The problem
All of the data needs to be repeated exactly.

## Begin Information shown

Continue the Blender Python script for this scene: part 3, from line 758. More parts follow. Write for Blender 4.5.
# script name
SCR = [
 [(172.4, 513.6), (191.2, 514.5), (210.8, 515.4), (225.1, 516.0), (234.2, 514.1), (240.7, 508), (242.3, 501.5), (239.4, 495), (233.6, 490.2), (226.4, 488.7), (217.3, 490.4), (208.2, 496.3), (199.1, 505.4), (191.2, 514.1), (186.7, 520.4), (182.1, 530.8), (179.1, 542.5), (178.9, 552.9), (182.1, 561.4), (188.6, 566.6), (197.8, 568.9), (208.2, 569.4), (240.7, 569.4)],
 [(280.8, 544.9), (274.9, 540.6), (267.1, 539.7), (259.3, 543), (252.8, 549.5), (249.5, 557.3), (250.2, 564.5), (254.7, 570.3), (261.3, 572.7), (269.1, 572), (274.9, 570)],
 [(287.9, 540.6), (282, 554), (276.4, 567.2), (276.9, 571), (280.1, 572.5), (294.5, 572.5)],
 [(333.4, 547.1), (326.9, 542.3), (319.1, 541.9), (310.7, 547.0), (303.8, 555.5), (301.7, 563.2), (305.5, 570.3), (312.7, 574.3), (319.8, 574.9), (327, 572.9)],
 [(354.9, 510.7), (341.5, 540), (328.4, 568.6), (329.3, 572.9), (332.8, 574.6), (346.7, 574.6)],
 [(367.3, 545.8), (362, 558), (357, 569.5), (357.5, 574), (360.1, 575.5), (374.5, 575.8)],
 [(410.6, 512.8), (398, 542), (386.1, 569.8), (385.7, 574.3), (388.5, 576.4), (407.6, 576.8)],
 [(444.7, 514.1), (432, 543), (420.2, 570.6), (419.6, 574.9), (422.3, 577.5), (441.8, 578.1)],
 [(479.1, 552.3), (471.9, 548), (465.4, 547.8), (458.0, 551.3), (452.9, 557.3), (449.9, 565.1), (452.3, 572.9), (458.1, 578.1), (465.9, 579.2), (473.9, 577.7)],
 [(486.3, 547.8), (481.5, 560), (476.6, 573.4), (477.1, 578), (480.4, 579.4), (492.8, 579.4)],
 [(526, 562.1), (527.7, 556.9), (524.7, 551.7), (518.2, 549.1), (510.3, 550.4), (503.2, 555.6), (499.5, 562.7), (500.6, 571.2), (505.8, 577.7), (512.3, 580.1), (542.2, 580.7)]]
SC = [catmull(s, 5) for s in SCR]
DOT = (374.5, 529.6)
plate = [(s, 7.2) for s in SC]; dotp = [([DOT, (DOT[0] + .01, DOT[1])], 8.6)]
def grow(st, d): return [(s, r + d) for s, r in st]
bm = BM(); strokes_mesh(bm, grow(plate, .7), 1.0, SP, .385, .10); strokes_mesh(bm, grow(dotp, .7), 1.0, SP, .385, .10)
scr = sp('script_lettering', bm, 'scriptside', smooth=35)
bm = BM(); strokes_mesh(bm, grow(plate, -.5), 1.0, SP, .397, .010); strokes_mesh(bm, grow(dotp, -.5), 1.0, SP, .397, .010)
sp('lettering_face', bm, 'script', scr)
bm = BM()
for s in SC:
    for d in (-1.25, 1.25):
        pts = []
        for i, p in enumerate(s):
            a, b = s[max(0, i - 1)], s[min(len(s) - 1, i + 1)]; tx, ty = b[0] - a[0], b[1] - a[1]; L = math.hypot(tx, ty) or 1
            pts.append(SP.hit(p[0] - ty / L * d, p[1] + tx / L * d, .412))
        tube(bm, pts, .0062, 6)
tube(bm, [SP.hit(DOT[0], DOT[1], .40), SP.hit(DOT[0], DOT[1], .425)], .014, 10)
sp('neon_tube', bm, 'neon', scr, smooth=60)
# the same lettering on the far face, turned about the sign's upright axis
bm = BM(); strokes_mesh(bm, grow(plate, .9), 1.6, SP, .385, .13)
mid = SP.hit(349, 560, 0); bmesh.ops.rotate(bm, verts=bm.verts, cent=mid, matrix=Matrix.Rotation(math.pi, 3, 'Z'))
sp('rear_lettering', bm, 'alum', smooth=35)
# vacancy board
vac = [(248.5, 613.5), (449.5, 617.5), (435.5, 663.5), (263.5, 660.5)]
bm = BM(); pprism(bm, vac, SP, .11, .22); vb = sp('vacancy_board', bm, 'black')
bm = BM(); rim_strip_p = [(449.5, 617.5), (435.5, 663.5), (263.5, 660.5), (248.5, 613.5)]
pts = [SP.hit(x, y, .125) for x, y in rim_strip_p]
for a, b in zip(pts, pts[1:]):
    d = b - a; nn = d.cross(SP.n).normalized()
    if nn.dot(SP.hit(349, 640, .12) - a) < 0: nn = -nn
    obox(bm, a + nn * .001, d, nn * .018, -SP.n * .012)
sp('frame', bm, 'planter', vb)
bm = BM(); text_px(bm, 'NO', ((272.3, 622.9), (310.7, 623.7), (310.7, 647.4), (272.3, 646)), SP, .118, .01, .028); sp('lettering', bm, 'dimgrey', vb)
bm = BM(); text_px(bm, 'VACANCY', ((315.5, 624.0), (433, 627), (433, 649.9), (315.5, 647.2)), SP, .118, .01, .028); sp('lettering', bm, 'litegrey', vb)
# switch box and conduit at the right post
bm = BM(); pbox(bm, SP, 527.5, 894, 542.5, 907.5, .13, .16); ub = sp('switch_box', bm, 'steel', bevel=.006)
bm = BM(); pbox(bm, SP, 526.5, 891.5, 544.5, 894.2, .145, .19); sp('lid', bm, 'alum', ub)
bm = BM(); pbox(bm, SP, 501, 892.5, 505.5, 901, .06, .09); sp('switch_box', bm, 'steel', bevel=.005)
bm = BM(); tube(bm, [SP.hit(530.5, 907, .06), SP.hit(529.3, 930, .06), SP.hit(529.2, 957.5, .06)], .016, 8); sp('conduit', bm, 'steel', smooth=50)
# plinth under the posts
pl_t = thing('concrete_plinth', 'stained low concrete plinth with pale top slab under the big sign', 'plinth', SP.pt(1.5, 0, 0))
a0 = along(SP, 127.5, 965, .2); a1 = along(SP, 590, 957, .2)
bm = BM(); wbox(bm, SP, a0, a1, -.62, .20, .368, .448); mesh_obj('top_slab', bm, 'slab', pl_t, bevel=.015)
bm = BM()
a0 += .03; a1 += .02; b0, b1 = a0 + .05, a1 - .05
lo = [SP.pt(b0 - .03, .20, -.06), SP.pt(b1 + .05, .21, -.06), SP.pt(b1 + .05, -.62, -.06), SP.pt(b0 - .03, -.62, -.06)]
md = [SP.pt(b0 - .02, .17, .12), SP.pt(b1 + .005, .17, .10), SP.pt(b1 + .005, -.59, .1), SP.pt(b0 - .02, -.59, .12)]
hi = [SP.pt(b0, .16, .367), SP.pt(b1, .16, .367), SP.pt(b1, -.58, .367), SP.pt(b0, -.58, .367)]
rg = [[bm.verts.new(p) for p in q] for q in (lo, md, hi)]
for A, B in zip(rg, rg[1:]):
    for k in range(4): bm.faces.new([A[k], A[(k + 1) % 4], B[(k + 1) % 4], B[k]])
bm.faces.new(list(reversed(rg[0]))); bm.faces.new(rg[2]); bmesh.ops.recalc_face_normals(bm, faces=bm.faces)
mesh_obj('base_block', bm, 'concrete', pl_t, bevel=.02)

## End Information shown

Finished task
Continue the Blender Python script for this scene: part 3, from line 758. More parts follow. Write for Blender 4.5.
# script name
SCR = [
 [(172.4, 513.6), (191.2, 514.5), (210.8, 515.4), (225.1, 516.0), (234.2, 514.1), (240.7, 508), (242.3, 501.5), (239.4, 495), (233.6, 490.2), (226.4, 488.7), (217.3, 490.4), (208.2, 496.3), (199.1, 505.4), (191.2, 514.1), (186.7, 520.4), (182.1, 530.8), (179.1, 542.5), (178.9, 552.9), (182.1, 561.4), (188.6, 566.6), (197.8, 568.9), (208.2, 569.4), (240.7, 569.4)],
 [(280.8, 544.9), (274.9, 540.6), (267.1, 539.7), (259.3, 543), (252.8, 549.5), (249.5, 557.3), (250.2, 564.5), (254.7, 570.3), (261.3, 572.7), (269.1, 572), (274.9, 570)],
 [(287.9, 540.6), (282, 554), (276.4, 567.2), (276.9, 571), (280.1, 572.5), (294.5, 572.5)],
 [(333.4, 547.1), (326.9, 542.3), (319.1, 541.9), (310.7, 547.0), (303.8, 555.5), (301.7, 563.2), (305.5, 570.3), (312.7, 574.3), (319.8, 574.9), (327, 572.9)],
 [(354.9, 510.7), (341.5, 540), (328.4, 568.6), (329.3, 572.9), (332.8, 574.6), (346.7, 574.6)],
 [(367.3, 545.8), (362, 558), (357, 569.5), (357.5, 574), (360.1, 575.5), (374.5, 575.8)],
 [(410.6, 512.8), (398, 542), (386.1, 569.8), (385.7, 574.3), (388.5, 576.4), (407.6, 576.8)],
 [(444.7, 514.1), (432, 543), (420.2, 570.6), (419.6, 574.9), (422.3, 577.5), (441.8, 578.1)],
 [(479.1, 552.3), (471.9, 548), (465.4, 547.8), (458.0, 551.3), (452.9, 557.3), (449.9, 565.1), (452.3, 572.9), (458.1, 578.1), (465.9, 579.2), (473.9, 577.7)],
 [(486.3, 547.8), (481.5, 560), (476.6, 573.4), (477.1, 578), (480.4, 579.4), (492.8, 579.4)],
 [(526, 562.1), (527.7, 556.9), (524.7, 551.7), (518.2, 549.1), (510.3, 550.4), (503.2, 555.6), (499.5, 562.7), (500.6, 571.2), (505.8, 577.7), (512.3, 580.1), (542.2, 580.7)]]
SC = [catmull(s, 5) for s in SCR]
DOT = (374.5, 529.6)
plate = [(s, 7.2) for s in SC]; dotp = [([DOT, (DOT[0] + .01, DOT[1])], 8.6)]
def grow(st, d): return [(s, r + d) for s, r in st]
bm = BM(); strokes_mesh(bm, grow(plate, .7), 1.0, SP, .385, .10); strokes_mesh(bm, grow(dotp, .7), 1.0, SP, .385, .10)
scr = sp('script_lettering', bm, 'scriptside', smooth=35)
bm = BM(); strokes_mesh(bm, grow(plate, -.5), 1.0, SP, .397, .010); strokes_mesh(bm, grow(dotp, -.5), 1.0, SP, .397, .010)
sp('lettering_face', bm, 'script', scr)
bm = BM()
for s in SC:
    for d in (-1.25, 1.25):
        pts = []
        for i, p in enumerate(s):
            a, b = s[max(0, i - 1)], s[min(len(s) - 1, i + 1)]; tx, ty = b[0] - a[0], b[1] - a[1]; L = math.hypot(tx, ty) or 1
            pts.append(SP.hit(p[0] - ty / L * d, p[1] + tx / L * d, .412))
        tube(bm, pts, .0062, 6)
tube(bm, [SP.hit(DOT[0], DOT[1], .40), SP.hit(DOT[0], DOT[1], .425)], .014, 10)
sp('neon_tube', bm, 'neon', scr, smooth=60)
# the same lettering on the far face, turned about the sign's upright axis
bm = BM(); strokes_mesh(bm, grow(plate, .9), 1.6, SP, .385, .13)
mid = SP.hit(349, 560, 0); bmesh.ops.rotate(bm, verts=bm.verts, cent=mid, matrix=Matrix.Rotation(math.pi, 3, 'Z'))
sp('rear_lettering', bm, 'alum', smooth=35)
# vacancy board
vac = [(248.5, 613.5), (449.5, 617.5), (435.5, 663.5), (263.5, 660.5)]
bm = BM(); pprism(bm, vac, SP, .11, .22); vb = sp('vacancy_board', bm, 'black')
bm = BM(); rim_strip_p = [(449.5, 617.5), (435.5, 663.5), (263.5, 660.5), (248.5, 613.5)]
pts = [SP.hit(x, y, .125) for x, y in rim_strip_p]
for a, b in zip(pts, pts[1:]):
    d = b - a; nn = d.cross(SP.n).normalized()
    if nn.dot(SP.hit(349, 640, .12) - a) < 0: nn = -nn
    obox(bm, a + nn * .001, d, nn * .018, -SP.n * .012)
sp('frame', bm, 'planter', vb)
bm = BM(); text_px(bm, 'NO', ((272.3, 622.9), (310.7, 623.7), (310.7, 647.4), (272.3, 646)), SP, .118, .01, .028); sp('lettering', bm, 'dimgrey', vb)
bm = BM(); text_px(bm, 'VACANCY', ((315.5, 624.0), (433, 627), (433, 649.9), (315.5, 647.2)), SP, .118, .01, .028); sp('lettering', bm, 'litegrey', vb)
# switch box and conduit at the right post
bm = BM(); pbox(bm, SP, 527.5, 894, 542.5, 907.5, .13, .16); ub = sp('switch_box', bm, 'steel', bevel=.006)
bm = BM(); pbox(bm, SP, 526.5, 891.5, 544.5, 894.2, .145, .19); sp('lid', bm, 'alum', ub)
bm = BM(); pbox(bm, SP, 501, 892.5, 505.5, 901, .06, .09); sp('switch_box', bm, 'steel', bevel=.005)
bm = BM(); tube(bm, [SP.hit(530.5, 907, .06), SP.hit(529.3, 930, .06), SP.hit(529.2, 957.5, .06)], .016, 8); sp('conduit', bm, 'steel', smooth=50)
# plinth under the posts
pl_t = thing('concrete_plinth', 'stained low concrete plinth with pale top slab under the big sign', 'plinth', SP.pt(1.5, 0, 0))
a0 = along(SP, 127.5, 965, .2); a1 = along(SP, 590, 957, .2)
bm = BM(); wbox(bm, SP, a0, a1, -.62, .20, .368, .448); mesh_obj('top_slab', bm, 'slab', pl_t, bevel=.015)
bm = BM()
a0 += .03; a1 += .02; b0, b1 = a0 + .05, a1 - .05
lo = [SP.pt(b0 - .03, .20, -.06), SP.pt(b1 + .05, .21, -.06), SP.pt(b1 + .05, -.62, -.06), SP.pt(b0 - .03, -.62, -.06)]
md = [SP.pt(b0 - .02, .17, .12), SP.pt(b1 + .005, .17, .10), SP.pt(b1 + .005, -.59, .1), SP.pt(b0 - .02, -.59, .12)]
hi = [SP.pt(b0, .16, .367), SP.pt(b1, .16, .367), SP.pt(b1, -.58, .367), SP.pt(b0, -.58, .367)]
rg = [[bm.verts.new(p) for p in q] for q in (lo, md, hi)]
for A, B in zip(rg, rg[1:]):
    for k in range(4): bm.faces.new([A[k], A[(k + 1) % 4], B[(k + 1) % 4], B[k]])
bm.faces.new(list(reversed(rg[0]))); bm.faces.new(rg[2]); bmesh.ops.recalc_face_normals(bm, faces=bm.faces)
mesh_obj('base_block', bm, 'concrete', pl_t, bevel=.02)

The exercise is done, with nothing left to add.